I would have never known something like that – just looking into the water, thinking about it.
He reads a lot about science and I asked him once -why find out for sure?
Most people I know think that unchecked speculation just as interesting.
He told me that maybe he mistrusts speculation because he grew up in a Mormon family.
Now he likes to make sure everything that he is told is supported by other facts.
I like looking up close at all the crabs and fish and bugs,
but secretly I was glad he didn’t bring any jars big enough for these guys.
We packed up and headed to the next island.
It was a low green swamp that didn’t seem to have a name on any map.
A google satalite image of the island showed that the tide had cut rivers through the grass,
but from the water level it was hard to find our way into the interior.
Adam pulled the boat into a little river.
I paddled us along slowly,
while he looked for bugs.
The grass was filled with murkey pools.
It reminded me of that place In the Lord of the Rings that Frodo ends up on his walk to Mordor.

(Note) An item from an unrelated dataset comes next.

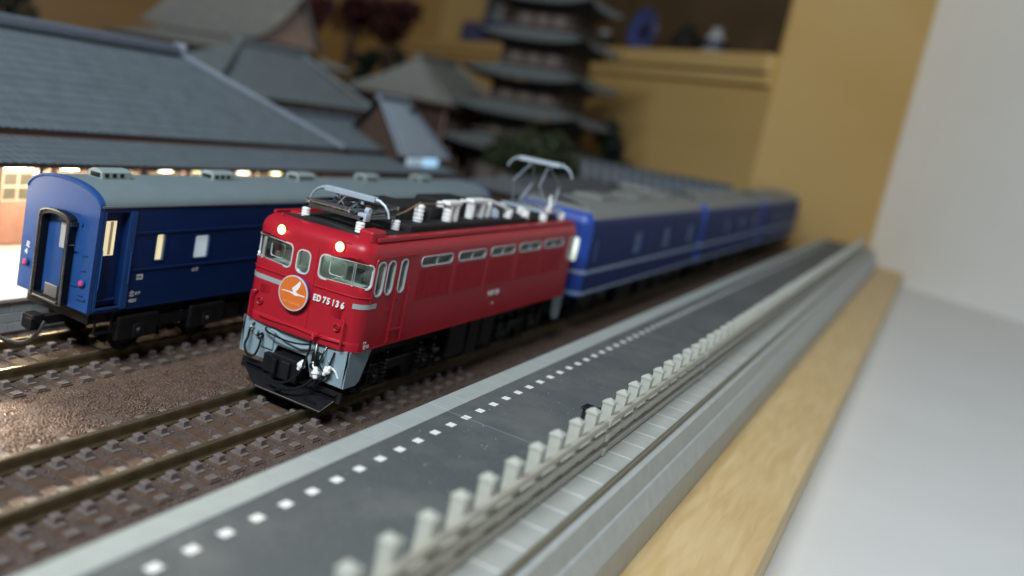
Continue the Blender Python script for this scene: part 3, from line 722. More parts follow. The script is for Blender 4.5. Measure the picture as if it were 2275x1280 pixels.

“Don’t look into the pools!” I think.
But the pools are filled with fiddler crabs.
“I’ve never seen them in the wild before” said Adam.
“Only in pet stores.”
The creek opened back out to the bay,
and we paddled back to Ruffle Bar.
Adam decided to walk around the leeward side of the island,
and I took the boat along the windward side.
There is a sandy peninsula at the Southern tip.
The sand there is made of tiny purple shells.
Horshoe crabs were coming up to mate in the shallow water.
I saw the shells of dead ones lying on the bank.
The wind had come up and I could see whitecaps in the channel that we had to cross to get back.
It was easier to push the boat along than row.
As I waded through the water,
I thought of all the things Adam was collecting: little pinching things that my feet must be touching.
Adam appeared around the Southwest tip.
Our plan was to push the boat as far South as we could and head across the wind for Barren Island.
“What are the biggest waves you have ever been out in with this boat?” asked Adam.
“Well, these are pretty big.” I said.
But our little boat floated right over them.
We were blown far North of the boat ramp,
and we walked back to it along the shore.